On Planet \( X \), a rock is thrown upward with an initial velocity of \( 16 \mathrm{~m} / \mathrm{s} \) from a plateau 26 meters high. Assume the acceleration due to gravity on Planet X is \( 6.6 \mathrm{~m} / \mathrm{s}^{2} \) (downward toward the planet.) Complete parts a. and b . a. Find the velocity of the rock 5 seconds into its flight. Use a positive sign for upward velocity and a negative sign for downward velocity. \( v(5)=\square \)

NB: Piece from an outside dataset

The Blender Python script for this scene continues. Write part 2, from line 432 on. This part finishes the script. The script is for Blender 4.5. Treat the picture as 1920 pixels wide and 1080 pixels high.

To find the velocity of the rock 5 seconds into its flight, we can use the following kinematic equation for velocity: \[ v(t) = v_0 - g t \] where: - \( v(t) \) is the velocity at time \( t \), - \( v_0 \) is the initial velocity, - \( g \) is the acceleration due to gravity (which is positive in this context but acts downward, so we will subtract it), - \( t \) is the time in seconds. Given: - \( v_0 = 16 \, \mathrm{m/s} \) (upward), - \( g = 6.6 \, \mathrm{m/s}^2 \) (downward), - \( t = 5 \, \mathrm{s} \). Now, substituting the values into the equation: \[ v(5) = 16 \, \mathrm{m/s} - (6.6 \, \mathrm{m/s}^2)(5 \, \mathrm{s}) \] Calculating the second term: \[ 6.6 \, \mathrm{m/s}^2 \times 5 \, \mathrm{s} = 33 \, \mathrm{m/s} \] Now substituting this back into the velocity equation: \[ v(5) = 16 \, \mathrm{m/s} - 33 \, \mathrm{m/s} = -17 \, \mathrm{m/s} \] Thus, the velocity of the rock 5 seconds into its flight is: \[ v(5) = -17 \, \mathrm{m/s} \] This indicates that the rock is moving downward at 17 m/s at that time.